I think what this shows is that Lewis was interested in discussing gender within a small-l liberal Christian perspective but was hamstrung by his environment, which was filled with people who with the arguable exception of Williams were a lot more conservative than he was about these things, and by the fact that at the time that he wrote the Space Trilogy he had essentially no clue what a woman who wasn't Dorothy L. Sayers or G.E.M. Anscombe even looked like. Most of what he writes about sex is very questionable and I've spent a lot of That Hideous Strength with face firmly in palm.

It's interesting to think that with the exception of Til We Have Faces and maybe Surprised by Joy this is about as non-failing about gender as Lewis gets, and that most of my favourite authors tend either to have had 'of their time' views on gender (Lewis and all those premodern writers I love), to not really discuss it at all (Umberto Eco and his ilk), or to win at gender but fail in some other ways (Angela Carter, in my most humble opinion). I'm not sure if this means that I simply prefer older literature, that what I consider good portrayal of gender (as opposed to just awesome female characters, which is a broader category) simply isn't that common in general, that my interest in literature with religious themes or discussion ropes in questionable (though rarely if ever outright Godawful) dealings with gender as a sort of sacrificial lamb, or what.

Friday, July 9, 2010

DEAR FREAKING GOD

Do I really HAVE to explain to some yutz the many, many reasons why Simoun is a better representation of queer people (even in a fantasy context) and theories and experiences of queerness than Queer as Folk is? Really? REALLY?

One is a Nishimura Junji series (some of the only serious and portentous work the man's ever done, so you know that he felt that this was a story that really had to be told) with input from Mashimo Kouichi (he of the Girls-with-Guns Trilogy) and major Japanese feminists of to-day, inspired heavily by works by Doris Lessing and Ursula K. Le Guin. It explores the nature of gender through a fantasy society and also touches on themes of transcendence, eternity, faith, class, purity, and real and fake realities.

The other is a Russell T Davies show and exhibits the general lack of interest in the ordinary as a mirror for the extraordinary that characterises the man's oeuvre. It doesn't even use the extraordinary as a tedious mirror of the ordinary as his time on Doctor Who did. It is simply (in my opinion) plodding and thinks that it is funnier and more subversive than it is. There is nothing transcendent, eternal, or pure about it.

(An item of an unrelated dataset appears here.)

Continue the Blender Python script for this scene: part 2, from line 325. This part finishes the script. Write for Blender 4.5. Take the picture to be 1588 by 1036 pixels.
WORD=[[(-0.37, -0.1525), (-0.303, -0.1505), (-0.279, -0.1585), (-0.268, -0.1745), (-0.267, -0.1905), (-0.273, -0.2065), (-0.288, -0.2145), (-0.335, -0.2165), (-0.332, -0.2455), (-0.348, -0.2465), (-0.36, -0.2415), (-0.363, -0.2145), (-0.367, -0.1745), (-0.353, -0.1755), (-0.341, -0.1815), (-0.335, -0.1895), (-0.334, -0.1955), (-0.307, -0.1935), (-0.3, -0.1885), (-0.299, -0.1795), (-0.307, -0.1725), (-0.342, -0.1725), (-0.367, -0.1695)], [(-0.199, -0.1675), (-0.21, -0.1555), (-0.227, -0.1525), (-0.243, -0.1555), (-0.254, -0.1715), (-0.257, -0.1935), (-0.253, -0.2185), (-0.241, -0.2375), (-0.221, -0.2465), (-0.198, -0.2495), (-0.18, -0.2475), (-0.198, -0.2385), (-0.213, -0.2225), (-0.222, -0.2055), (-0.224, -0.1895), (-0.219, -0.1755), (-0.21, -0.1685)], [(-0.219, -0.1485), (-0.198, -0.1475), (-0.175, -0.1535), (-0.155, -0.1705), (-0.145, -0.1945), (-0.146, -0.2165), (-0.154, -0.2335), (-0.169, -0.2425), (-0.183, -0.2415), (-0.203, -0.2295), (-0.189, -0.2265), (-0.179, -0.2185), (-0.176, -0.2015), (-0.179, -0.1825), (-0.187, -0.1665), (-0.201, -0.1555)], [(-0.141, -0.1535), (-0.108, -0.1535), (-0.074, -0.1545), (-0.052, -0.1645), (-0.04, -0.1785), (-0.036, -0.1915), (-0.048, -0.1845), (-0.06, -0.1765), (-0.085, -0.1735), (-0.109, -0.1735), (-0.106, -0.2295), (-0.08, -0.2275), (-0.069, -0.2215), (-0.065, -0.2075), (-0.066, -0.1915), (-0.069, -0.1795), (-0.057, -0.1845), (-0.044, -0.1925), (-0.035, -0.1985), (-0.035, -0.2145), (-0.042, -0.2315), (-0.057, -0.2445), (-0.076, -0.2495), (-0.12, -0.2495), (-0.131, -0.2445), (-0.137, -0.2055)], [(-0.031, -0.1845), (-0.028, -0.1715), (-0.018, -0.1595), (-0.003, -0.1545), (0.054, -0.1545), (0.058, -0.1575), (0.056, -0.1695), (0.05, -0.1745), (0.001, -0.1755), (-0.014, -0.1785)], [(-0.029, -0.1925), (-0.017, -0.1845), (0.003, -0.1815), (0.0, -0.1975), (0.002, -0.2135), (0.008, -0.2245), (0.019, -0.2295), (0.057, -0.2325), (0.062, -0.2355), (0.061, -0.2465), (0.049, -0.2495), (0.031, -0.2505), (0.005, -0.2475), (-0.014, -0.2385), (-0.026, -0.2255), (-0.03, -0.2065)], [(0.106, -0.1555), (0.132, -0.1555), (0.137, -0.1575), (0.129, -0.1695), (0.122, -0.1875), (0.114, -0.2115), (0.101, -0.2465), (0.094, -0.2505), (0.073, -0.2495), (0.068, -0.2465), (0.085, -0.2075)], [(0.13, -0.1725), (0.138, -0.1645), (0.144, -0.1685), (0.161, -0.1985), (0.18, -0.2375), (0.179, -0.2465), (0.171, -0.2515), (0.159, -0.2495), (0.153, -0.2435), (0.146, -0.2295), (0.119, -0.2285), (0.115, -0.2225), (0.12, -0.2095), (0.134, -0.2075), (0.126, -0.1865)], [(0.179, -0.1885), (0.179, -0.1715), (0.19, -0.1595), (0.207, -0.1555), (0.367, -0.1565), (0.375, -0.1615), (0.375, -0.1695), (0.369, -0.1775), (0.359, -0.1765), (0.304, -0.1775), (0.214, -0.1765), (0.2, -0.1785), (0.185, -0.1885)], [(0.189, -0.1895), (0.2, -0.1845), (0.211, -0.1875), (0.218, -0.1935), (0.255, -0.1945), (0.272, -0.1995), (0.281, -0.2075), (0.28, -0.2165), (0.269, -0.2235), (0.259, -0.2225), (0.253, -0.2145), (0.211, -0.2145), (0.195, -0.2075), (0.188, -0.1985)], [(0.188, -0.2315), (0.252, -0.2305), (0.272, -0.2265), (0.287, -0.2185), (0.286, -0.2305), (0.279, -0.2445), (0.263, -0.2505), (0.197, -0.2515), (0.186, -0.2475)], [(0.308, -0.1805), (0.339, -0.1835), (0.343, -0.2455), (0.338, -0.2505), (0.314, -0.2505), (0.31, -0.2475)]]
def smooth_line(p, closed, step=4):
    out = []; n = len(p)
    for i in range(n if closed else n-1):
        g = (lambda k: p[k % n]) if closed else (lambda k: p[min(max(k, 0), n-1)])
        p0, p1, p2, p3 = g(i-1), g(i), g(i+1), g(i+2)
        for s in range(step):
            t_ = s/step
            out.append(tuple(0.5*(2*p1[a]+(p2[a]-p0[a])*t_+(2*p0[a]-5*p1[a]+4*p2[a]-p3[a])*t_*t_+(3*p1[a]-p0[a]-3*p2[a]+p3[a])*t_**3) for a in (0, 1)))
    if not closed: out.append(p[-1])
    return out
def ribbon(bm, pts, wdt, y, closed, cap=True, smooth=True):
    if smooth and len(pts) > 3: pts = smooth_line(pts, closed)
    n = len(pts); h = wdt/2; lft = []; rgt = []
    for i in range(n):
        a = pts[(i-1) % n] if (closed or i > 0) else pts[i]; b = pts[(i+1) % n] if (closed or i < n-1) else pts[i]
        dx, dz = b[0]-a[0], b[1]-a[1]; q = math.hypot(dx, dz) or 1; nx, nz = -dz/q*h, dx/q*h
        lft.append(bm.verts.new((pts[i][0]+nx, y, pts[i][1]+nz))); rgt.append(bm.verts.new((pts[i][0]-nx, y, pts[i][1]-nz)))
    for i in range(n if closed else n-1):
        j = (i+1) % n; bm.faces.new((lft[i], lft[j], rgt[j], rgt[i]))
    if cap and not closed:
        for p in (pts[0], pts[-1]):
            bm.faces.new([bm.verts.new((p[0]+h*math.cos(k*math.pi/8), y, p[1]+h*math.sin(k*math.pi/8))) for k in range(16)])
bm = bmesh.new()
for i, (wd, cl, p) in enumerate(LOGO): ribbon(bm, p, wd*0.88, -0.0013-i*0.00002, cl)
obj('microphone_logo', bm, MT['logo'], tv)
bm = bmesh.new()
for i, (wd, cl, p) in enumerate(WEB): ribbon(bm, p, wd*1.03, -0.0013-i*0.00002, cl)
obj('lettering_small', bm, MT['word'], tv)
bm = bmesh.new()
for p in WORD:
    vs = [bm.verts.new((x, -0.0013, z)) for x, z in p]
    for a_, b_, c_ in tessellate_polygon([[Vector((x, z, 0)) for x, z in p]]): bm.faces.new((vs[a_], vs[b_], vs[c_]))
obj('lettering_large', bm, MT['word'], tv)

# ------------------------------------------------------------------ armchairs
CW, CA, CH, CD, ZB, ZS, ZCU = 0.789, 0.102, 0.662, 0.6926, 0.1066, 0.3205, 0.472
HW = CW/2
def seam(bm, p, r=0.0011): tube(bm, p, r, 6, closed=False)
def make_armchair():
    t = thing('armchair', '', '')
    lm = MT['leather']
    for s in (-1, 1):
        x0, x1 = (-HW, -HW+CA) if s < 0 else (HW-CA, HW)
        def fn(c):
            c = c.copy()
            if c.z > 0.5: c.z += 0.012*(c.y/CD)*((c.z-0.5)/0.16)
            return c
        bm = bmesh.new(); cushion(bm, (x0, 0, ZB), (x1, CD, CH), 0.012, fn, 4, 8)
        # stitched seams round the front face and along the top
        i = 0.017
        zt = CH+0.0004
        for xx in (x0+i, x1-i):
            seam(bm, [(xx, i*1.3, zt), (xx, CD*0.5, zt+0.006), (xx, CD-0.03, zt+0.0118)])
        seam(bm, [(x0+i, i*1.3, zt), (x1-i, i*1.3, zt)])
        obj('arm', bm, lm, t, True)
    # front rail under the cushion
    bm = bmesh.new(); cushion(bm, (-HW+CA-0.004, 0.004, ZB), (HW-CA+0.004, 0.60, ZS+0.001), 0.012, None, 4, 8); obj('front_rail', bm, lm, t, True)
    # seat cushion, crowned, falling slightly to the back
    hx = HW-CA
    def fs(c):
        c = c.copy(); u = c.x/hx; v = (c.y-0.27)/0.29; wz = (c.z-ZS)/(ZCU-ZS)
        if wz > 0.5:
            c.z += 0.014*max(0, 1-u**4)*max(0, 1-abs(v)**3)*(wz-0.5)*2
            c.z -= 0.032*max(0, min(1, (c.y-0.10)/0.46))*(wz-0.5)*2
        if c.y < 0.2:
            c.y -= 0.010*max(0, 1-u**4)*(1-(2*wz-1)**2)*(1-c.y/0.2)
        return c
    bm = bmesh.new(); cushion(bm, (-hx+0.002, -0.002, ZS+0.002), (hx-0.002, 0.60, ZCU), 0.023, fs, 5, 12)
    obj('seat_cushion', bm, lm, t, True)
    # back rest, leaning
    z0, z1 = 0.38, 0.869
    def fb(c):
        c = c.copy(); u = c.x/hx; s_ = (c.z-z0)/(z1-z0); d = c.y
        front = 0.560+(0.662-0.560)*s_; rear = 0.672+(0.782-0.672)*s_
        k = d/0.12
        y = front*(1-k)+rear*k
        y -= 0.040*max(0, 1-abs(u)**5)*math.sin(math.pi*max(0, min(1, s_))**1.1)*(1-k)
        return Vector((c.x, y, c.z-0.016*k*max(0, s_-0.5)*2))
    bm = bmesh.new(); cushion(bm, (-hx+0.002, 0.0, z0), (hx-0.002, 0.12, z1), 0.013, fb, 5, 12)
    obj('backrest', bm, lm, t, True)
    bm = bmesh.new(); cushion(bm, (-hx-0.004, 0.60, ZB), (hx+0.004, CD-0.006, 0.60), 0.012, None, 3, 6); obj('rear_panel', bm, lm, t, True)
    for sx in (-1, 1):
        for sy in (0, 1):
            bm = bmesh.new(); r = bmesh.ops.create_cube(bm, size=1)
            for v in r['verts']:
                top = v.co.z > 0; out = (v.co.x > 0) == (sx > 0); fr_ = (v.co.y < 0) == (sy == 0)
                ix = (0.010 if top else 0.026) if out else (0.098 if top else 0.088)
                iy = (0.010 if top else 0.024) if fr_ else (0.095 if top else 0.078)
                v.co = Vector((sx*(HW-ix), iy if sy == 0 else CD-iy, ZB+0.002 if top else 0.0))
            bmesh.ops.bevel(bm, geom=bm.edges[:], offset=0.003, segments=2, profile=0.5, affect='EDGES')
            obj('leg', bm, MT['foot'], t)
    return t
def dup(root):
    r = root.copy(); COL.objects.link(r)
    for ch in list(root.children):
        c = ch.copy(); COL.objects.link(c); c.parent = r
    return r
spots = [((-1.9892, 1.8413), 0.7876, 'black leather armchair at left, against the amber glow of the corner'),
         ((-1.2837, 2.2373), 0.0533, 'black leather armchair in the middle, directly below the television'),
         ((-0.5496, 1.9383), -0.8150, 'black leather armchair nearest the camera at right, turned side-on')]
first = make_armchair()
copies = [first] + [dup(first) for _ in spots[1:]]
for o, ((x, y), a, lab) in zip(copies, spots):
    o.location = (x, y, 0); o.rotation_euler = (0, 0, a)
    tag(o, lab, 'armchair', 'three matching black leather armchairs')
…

I don't think there's a contest between these two shows, really. One of them has extremely compelling characters, nearly all of whom are SOME kind of queer, sometimes more than one kind at once, and a beautiful and evocative setting and plot, used to the service of important, resonant themes that lend real power to the idea of a universe in which strong, beautiful, queer people can 'give testament in a ruined world'. And it's not the one that the yutz I was talking to thinks it is.

EVEN MUSIC-WISE. JESUS CHRIST.

DO I REALLY HAVE TO GET INTO THIS?

Thursday, July 1, 2010

Which of these would you rather worship?


(Click images to embiggen.)

These are all images of the same person. Inari Okami, Japanse god/goddess/deity-thing of foxes, rice, agriculture, and wealth, and a chthonic and in some traditions afterlife deity. He/she/it can be a guy, a girl, an anthropomorphic fox (no word yet on George Clooney's involvement), a non-anthropomorphic fox, or, apparently, in the second image from the bottom, David Bowie from the film Labyrinth. Inari is associated with summer so I thought it'd be nice to post some of him/her/it for the beginning of the dog days.

Also, Google Image Search for "male inari" turns up mostly Inari-brand tennis shoes. THANKS A BUNCH, CAPITALISM.